### [Do this]
Copy all of the material below exactly.

### [Stored data]

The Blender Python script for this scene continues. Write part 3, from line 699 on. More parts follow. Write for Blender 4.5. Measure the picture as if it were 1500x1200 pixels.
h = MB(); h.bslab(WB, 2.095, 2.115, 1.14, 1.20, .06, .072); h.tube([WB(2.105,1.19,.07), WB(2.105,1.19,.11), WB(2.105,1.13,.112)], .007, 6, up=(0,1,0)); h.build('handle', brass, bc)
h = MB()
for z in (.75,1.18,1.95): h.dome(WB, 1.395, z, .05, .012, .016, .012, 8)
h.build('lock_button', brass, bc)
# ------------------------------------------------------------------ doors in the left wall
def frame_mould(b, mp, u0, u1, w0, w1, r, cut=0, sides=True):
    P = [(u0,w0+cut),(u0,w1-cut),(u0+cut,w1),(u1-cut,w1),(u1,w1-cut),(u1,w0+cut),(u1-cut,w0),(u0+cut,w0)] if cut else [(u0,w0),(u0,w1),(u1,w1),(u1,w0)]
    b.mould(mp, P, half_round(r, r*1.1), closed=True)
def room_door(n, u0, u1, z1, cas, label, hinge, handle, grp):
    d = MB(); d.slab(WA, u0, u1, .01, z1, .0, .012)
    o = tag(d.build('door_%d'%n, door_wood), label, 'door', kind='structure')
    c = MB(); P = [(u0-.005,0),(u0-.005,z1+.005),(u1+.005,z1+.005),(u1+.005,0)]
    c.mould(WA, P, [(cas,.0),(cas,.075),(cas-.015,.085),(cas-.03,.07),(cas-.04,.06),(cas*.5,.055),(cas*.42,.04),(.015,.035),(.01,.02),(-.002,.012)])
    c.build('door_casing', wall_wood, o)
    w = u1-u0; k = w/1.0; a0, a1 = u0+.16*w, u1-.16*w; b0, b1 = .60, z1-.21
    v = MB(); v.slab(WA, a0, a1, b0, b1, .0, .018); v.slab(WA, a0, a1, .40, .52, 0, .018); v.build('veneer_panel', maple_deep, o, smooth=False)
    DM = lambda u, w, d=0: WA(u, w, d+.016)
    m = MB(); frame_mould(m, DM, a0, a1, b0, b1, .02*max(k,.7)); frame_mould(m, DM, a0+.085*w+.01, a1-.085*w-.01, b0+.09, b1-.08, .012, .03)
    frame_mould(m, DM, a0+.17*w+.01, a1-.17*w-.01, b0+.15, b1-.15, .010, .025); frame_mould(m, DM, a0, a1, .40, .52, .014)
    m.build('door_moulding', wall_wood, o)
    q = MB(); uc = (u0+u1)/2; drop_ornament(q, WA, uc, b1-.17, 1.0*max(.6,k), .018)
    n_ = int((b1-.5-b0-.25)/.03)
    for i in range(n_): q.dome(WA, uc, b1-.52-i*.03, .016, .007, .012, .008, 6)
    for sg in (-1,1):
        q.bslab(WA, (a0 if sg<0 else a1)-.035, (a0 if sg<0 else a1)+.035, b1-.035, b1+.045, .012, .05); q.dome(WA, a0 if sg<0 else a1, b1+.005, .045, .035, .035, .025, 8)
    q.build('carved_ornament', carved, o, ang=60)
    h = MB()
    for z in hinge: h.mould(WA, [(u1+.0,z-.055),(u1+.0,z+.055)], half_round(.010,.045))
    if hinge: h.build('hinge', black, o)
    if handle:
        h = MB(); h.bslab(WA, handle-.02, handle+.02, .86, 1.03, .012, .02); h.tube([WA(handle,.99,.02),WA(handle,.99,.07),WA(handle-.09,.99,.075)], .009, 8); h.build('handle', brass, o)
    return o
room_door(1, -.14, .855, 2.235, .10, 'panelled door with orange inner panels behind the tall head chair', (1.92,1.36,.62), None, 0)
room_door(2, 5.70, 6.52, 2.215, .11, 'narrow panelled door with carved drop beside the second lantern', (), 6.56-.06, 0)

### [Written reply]
The Blender Python script for this scene continues. Write part 3, from line 699 on. More parts follow. Write for Blender 4.5. Measure the picture as if it were 1500x1200 pixels.
h = MB(); h.bslab(WB, 2.095, 2.115, 1.14, 1.20, .06, .072); h.tube([WB(2.105,1.19,.07), WB(2.105,1.19,.11), WB(2.105,1.13,.112)], .007, 6, up=(0,1,0)); h.build('handle', brass, bc)
h = MB()
for z in (.75,1.18,1.95): h.dome(WB, 1.395, z, .05, .012, .016, .012, 8)
h.build('lock_button', brass, bc)
# ------------------------------------------------------------------ doors in the left wall
def frame_mould(b, mp, u0, u1, w0, w1, r, cut=0, sides=True):
    P = [(u0,w0+cut),(u0,w1-cut),(u0+cut,w1),(u1-cut,w1),(u1,w1-cut),(u1,w0+cut),(u1-cut,w0),(u0+cut,w0)] if cut else [(u0,w0),(u0,w1),(u1,w1),(u1,w0)]
    b.mould(mp, P, half_round(r, r*1.1), closed=True)
def room_door(n, u0, u1, z1, cas, label, hinge, handle, grp):
    d = MB(); d.slab(WA, u0, u1, .01, z1, .0, .012)
    o = tag(d.build('door_%d'%n, door_wood), label, 'door', kind='structure')
    c = MB(); P = [(u0-.005,0),(u0-.005,z1+.005),(u1+.005,z1+.005),(u1+.005,0)]
    c.mould(WA, P, [(cas,.0),(cas,.075),(cas-.015,.085),(cas-.03,.07),(cas-.04,.06),(cas*.5,.055),(cas*.42,.04),(.015,.035),(.01,.02),(-.002,.012)])
    c.build('door_casing', wall_wood, o)
    w = u1-u0; k = w/1.0; a0, a1 = u0+.16*w, u1-.16*w; b0, b1 = .60, z1-.21
    v = MB(); v.slab(WA, a0, a1, b0, b1, .0, .018); v.slab(WA, a0, a1, .40, .52, 0, .018); v.build('veneer_panel', maple_deep, o, smooth=False)
    DM = lambda u, w, d=0: WA(u, w, d+.016)
    m = MB(); frame_mould(m, DM, a0, a1, b0, b1, .02*max(k,.7)); frame_mould(m, DM, a0+.085*w+.01, a1-.085*w-.01, b0+.09, b1-.08, .012, .03)
    frame_mould(m, DM, a0+.17*w+.01, a1-.17*w-.01, b0+.15, b1-.15, .010, .025); frame_mould(m, DM, a0, a1, .40, .52, .014)
    m.build('door_moulding', wall_wood, o)
    q = MB(); uc = (u0+u1)/2; drop_ornament(q, WA, uc, b1-.17, 1.0*max(.6,k), .018)
    n_ = int((b1-.5-b0-.25)/.03)
    for i in range(n_): q.dome(WA, uc, b1-.52-i*.03, .016, .007, .012, .008, 6)
    for sg in (-1,1):
        q.bslab(WA, (a0 if sg<0 else a1)-.035, (a0 if sg<0 else a1)+.035, b1-.035, b1+.045, .012, .05); q.dome(WA, a0 if sg<0 else a1, b1+.005, .045, .035, .035, .025, 8)
    q.build('carved_ornament', carved, o, ang=60)
    h = MB()
    for z in hinge: h.mould(WA, [(u1+.0,z-.055),(u1+.0,z+.055)], half_round(.010,.045))
    if hinge: h.build('hinge', black, o)
    if handle:
        h = MB(); h.bslab(WA, handle-.02, handle+.02, .86, 1.03, .012, .02); h.tube([WA(handle,.99,.02),WA(handle,.99,.07),WA(handle-.09,.99,.075)], .009, 8); h.build('handle', brass, o)
    return o
room_door(1, -.14, .855, 2.235, .10, 'panelled door with orange inner panels behind the tall head chair', (1.92,1.36,.62), None, 0)
room_door(2, 5.70, 6.52, 2.215, .11, 'narrow panelled door with carved drop beside the second lantern', (), 6.56-.06, 0)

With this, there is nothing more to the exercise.